PROBLEM DETAILS ▸ Skip the pictures and quote all of the lines exactly.

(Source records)
---+---

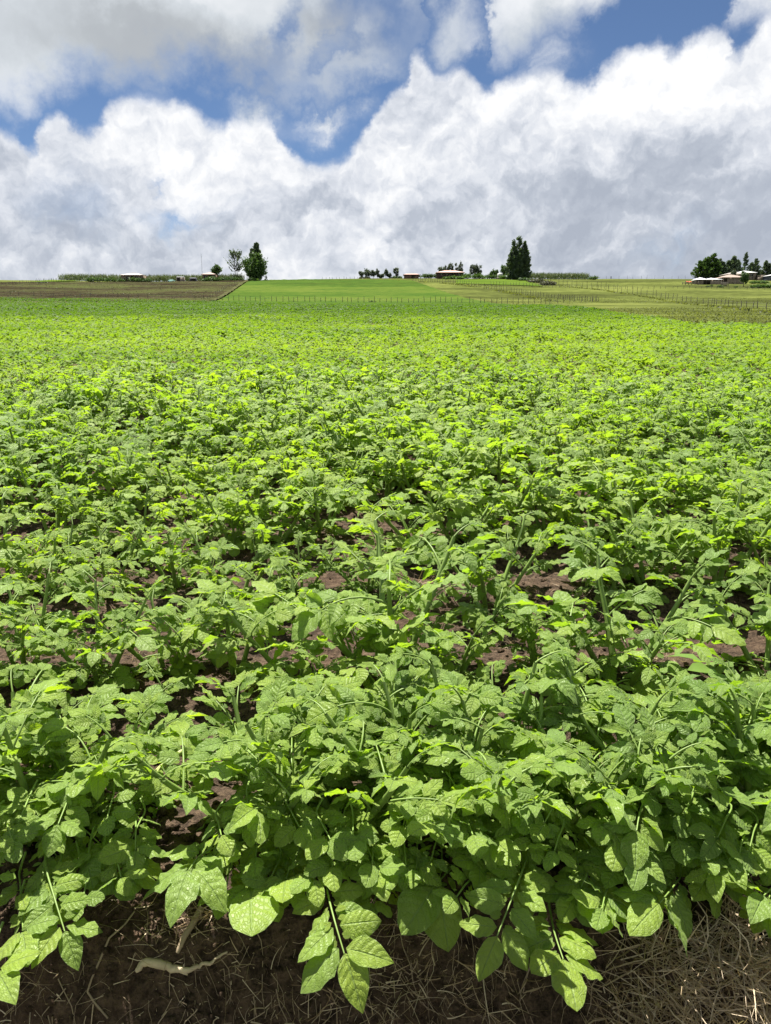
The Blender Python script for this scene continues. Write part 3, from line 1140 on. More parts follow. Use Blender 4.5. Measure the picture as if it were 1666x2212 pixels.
# long leaves that hang over the bank, each on the nearest plant of the front row
def hero(pts_px, Tpx, pairs, variants, side=0.8, normal=(0.05, -0.62, 0.78), seed=0, inter=True, t0=0.3, spread=62):
    rng = random.Random(seed)
    W3 = [pt(*p) for p in pts_px]
    end = W3[-1]
    owner = min(front_objs, key=lambda o: (Vector((o.location.x, o.location.y, 0)) - Vector((W3[0].x, W3[0].y + 0.1, 0))).length)
    to_plant = Vector(owner.location) + Vector((0, 0, 0.16)) - W3[0]
    base = W3[0] + to_plant * min(1.0, 0.03 / to_plant.length) + Vector((0, 0.01, 0.0))
    path = [base] + W3
    # smooth the path
    fine = []
    n = len(path)
    for i in range(n - 1):
        p0, p1, p2, p3 = path[max(0, i - 1)], path[i], path[i + 1], path[min(n - 1, i + 2)]
        for q in range(4):
            t = q / 4
            fine.append(0.5 * ((2 * p1) + (p2 - p0) * t + (2 * p0 - 5 * p1 + 4 * p2 - p3) * t * t + (3 * p1 - p0 - 3 * p2 + p3) * t ** 3))
    fine.append(path[-1])
    dep = end.y * math.cos(R(PITCH)) - (end.z - CAM_Z) * math.sin(R(PITCH))
    T = Tpx * 1.12 * dep / FOCAL
    tot = sum((fine[i + 1] - fine[i]).length for i in range(len(fine) - 1))
    vis = sum((W3[i + 1] - W3[i]).length for i in range(len(W3) - 1))
    big, small = compound([p for p in fine], T, pairs, rng, variants, min(1.0, side * 1.12), spread, 0.3, inter, normal, t0=1 - vis / tot * 1.05, shrink=0.09)
    Mi = (Matrix.Translation(owner.location) @ owner.rotation_euler.to_matrix().to_4x4() @ Matrix.Diagonal((*owner.scale, 1))).inverted()
    o = fine[0]
    loc = [p - o for p in fine]
    me = leaf_stalk_mesh(loc, [(v, Matrix.Translation(-o) @ m) for v, m in small], 0.0019)
    lo = link('leaf', me, owner, Mi @ Matrix.Translation(o))
    for var, m in big:
        link('leaflet', LEAFLET_ME[var], lo, Matrix.Translation(-o) @ m)


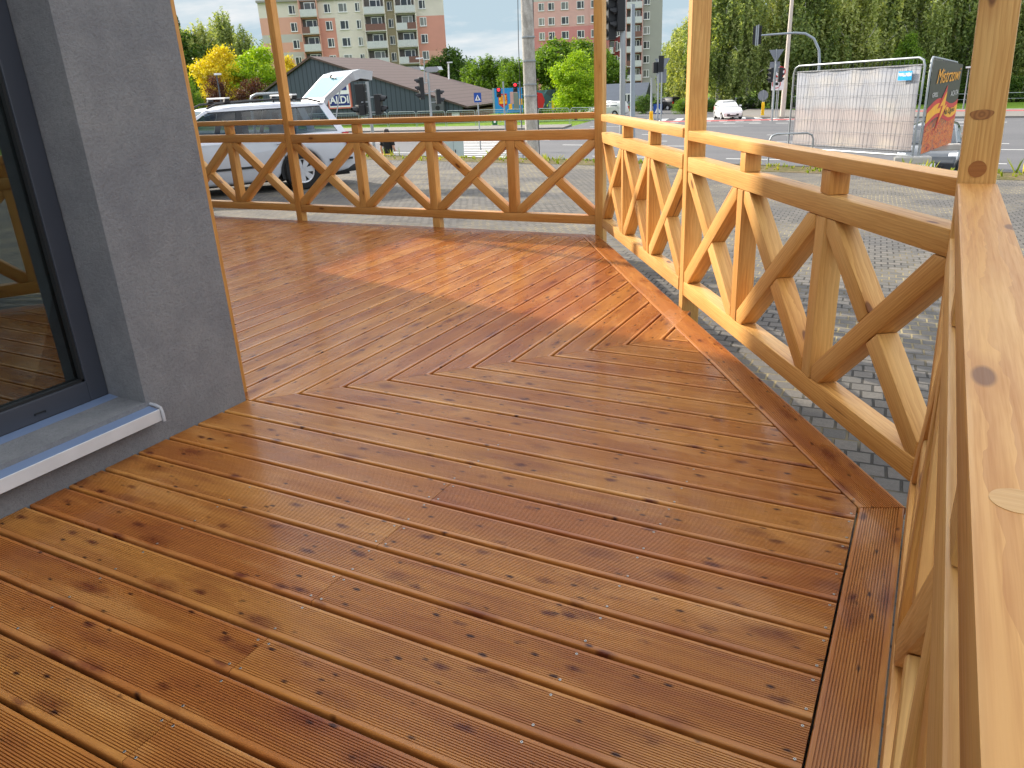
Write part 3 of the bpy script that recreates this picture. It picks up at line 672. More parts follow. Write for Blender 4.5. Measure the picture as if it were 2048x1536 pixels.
def tree(name, label, cat, kind, leaf, base, h, wd=None, k=0, group=None):
    """h metres tall, wd metres wide"""
    ml, mt = proto(kind, k); nat = {'round': 7.2, 'shrub': 9.0, 'cone': 5.6, 'birch': 5.4}[kind]; hh = {'shrub': 8.6}.get(kind, 10.)
    sx = (wd or h*nat/hh)/nat; sz = h/hh
    r = empty(name, base, random.uniform(0, 6.28), label=label, cat=cat, group=group)
    for nm, me in (('crown', ml), ('trunk', mt)):
        o = bpy.data.objects.new(nm, me); COL.objects.link(o); o.parent = r; o.scale = (sx, sx, sz)
        if nm == 'crown': o.material_slots[0].link = 'OBJECT'; o.material_slots[0].material = LEAF[leaf]
    return r
def tree_px(name, label, cat, kind, leaf, u, vtop, d, wpx, k=0, group=None, sink=0.):
    b = foot(u, 200, d); top = zof(u, vtop, d); b.z -= sink
    return tree(name, label, cat, kind, leaf, b, top-b.z, wpx*d/FPX, k, group)
G1 = 'trees and shrubs behind the shop'
tree_px('deciduous_tree', 'dark green leafy tree beside the house wall, left of the yellow tree', 'tree', 'round', 'dark', 378, 58, 107, 150, 0, G1)
tree_px('conifer', 'dark narrow conifer tip rising behind the leafy tree at far left', 'tree', 'cone', 'spruce', 383, 32, 112, 96, 0, G1)
tree_px('birch_tree', 'pale airy birch behind the yellow tree', 'tree', 'birch', 'birch2', 418, 42, 108, 110, 0, G1)
tree_px('larch_tree', 'tall ragged larch with thin pointed tip left of the pale flats', 'tree', 'birch', 'birch', 466, 20, 114, 120, 0, G1)
tree_px('birch_tree', 'airy birch between the ragged larch and the pale flats', 'tree', 'birch', 'birch', 508, 48, 112, 110, 1, G1)
tree_px('yellow_tree', 'bright yellow leaved tree behind the estate car', 'tree', 'round', 'yellow', 449, 92, 93, 96, 1, G1)
tree_px('yellow_tree', 'small yellow leaved tree peeking out right of the car post', 'tree', 'round', 'yellow', 586, 110, 97, 52, 0, G1)
tree_px('maple_tree', 'lime green round tree behind the left post', 'tree', 'round', 'lime', 520, 94, 95, 120, 1, G1)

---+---

EXPECTED ANSWER ▸
The Blender Python script for this scene continues. Write part 3, from line 1140 on. More parts follow. Use Blender 4.5. Measure the picture as if it were 1666x2212 pixels.
# long leaves that hang over the bank, each on the nearest plant of the front row
def hero(pts_px, Tpx, pairs, variants, side=0.8, normal=(0.05, -0.62, 0.78), seed=0, inter=True, t0=0.3, spread=62):
    rng = random.Random(seed)
    W3 = [pt(*p) for p in pts_px]
    end = W3[-1]
    owner = min(front_objs, key=lambda o: (Vector((o.location.x, o.location.y, 0)) - Vector((W3[0].x, W3[0].y + 0.1, 0))).length)
    to_plant = Vector(owner.location) + Vector((0, 0, 0.16)) - W3[0]
    base = W3[0] + to_plant * min(1.0, 0.03 / to_plant.length) + Vector((0, 0.01, 0.0))
    path = [base] + W3
    # smooth the path
    fine = []
    n = len(path)
    for i in range(n - 1):
        p0, p1, p2, p3 = path[max(0, i - 1)], path[i], path[i + 1], path[min(n - 1, i + 2)]
        for q in range(4):
            t = q / 4
            fine.append(0.5 * ((2 * p1) + (p2 - p0) * t + (2 * p0 - 5 * p1 + 4 * p2 - p3) * t * t + (3 * p1 - p0 - 3 * p2 + p3) * t ** 3))
    fine.append(path[-1])
    dep = end.y * math.cos(R(PITCH)) - (end.z - CAM_Z) * math.sin(R(PITCH))
    T = Tpx * 1.12 * dep / FOCAL
    tot = sum((fine[i + 1] - fine[i]).length for i in range(len(fine) - 1))
    vis = sum((W3[i + 1] - W3[i]).length for i in range(len(W3) - 1))
    big, small = compound([p for p in fine], T, pairs, rng, variants, min(1.0, side * 1.12), spread, 0.3, inter, normal, t0=1 - vis / tot * 1.05, shrink=0.09)
    Mi = (Matrix.Translation(owner.location) @ owner.rotation_euler.to_matrix().to_4x4() @ Matrix.Diagonal((*owner.scale, 1))).inverted()
    o = fine[0]
    loc = [p - o for p in fine]
    me = leaf_stalk_mesh(loc, [(v, Matrix.Translation(-o) @ m) for v, m in small], 0.0019)
    lo = link('leaf', me, owner, Mi @ Matrix.Translation(o))
    for var, m in big:
        link('leaflet', LEAFLET_ME[var], lo, Matrix.Translation(-o) @ m)


Write part 3 of the bpy script that recreates this picture. It picks up at line 672. More parts follow. Write for Blender 4.5. Measure the picture as if it were 2048x1536 pixels.
def tree(name, label, cat, kind, leaf, base, h, wd=None, k=0, group=None):
    """h metres tall, wd metres wide"""
    ml, mt = proto(kind, k); nat = {'round': 7.2, 'shrub': 9.0, 'cone': 5.6, 'birch': 5.4}[kind]; hh = {'shrub': 8.6}.get(kind, 10.)
    sx = (wd or h*nat/hh)/nat; sz = h/hh
    r = empty(name, base, random.uniform(0, 6.28), label=label, cat=cat, group=group)
    for nm, me in (('crown', ml), ('trunk', mt)):
        o = bpy.data.objects.new(nm, me); COL.objects.link(o); o.parent = r; o.scale = (sx, sx, sz)
        if nm == 'crown': o.material_slots[0].link = 'OBJECT'; o.material_slots[0].material = LEAF[leaf]
    return r
def tree_px(name, label, cat, kind, leaf, u, vtop, d, wpx, k=0, group=None, sink=0.):
    b = foot(u, 200, d); top = zof(u, vtop, d); b.z -= sink
    return tree(name, label, cat, kind, leaf, b, top-b.z, wpx*d/FPX, k, group)
G1 = 'trees and shrubs behind the shop'
tree_px('deciduous_tree', 'dark green leafy tree beside the house wall, left of the yellow tree', 'tree', 'round', 'dark', 378, 58, 107, 150, 0, G1)
tree_px('conifer', 'dark narrow conifer tip rising behind the leafy tree at far left', 'tree', 'cone', 'spruce', 383, 32, 112, 96, 0, G1)
tree_px('birch_tree', 'pale airy birch behind the yellow tree', 'tree', 'birch', 'birch2', 418, 42, 108, 110, 0, G1)
tree_px('larch_tree', 'tall ragged larch with thin pointed tip left of the pale flats', 'tree', 'birch', 'birch', 466, 20, 114, 120, 0, G1)
tree_px('birch_tree', 'airy birch between the ragged larch and the pale flats', 'tree', 'birch', 'birch', 508, 48, 112, 110, 1, G1)
tree_px('yellow_tree', 'bright yellow leaved tree behind the estate car', 'tree', 'round', 'yellow', 449, 92, 93, 96, 1, G1)
tree_px('yellow_tree', 'small yellow leaved tree peeking out right of the car post', 'tree', 'round', 'yellow', 586, 110, 97, 52, 0, G1)
tree_px('maple_tree', 'lime green round tree behind the left post', 'tree', 'round', 'lime', 520, 94, 95, 120, 1, G1)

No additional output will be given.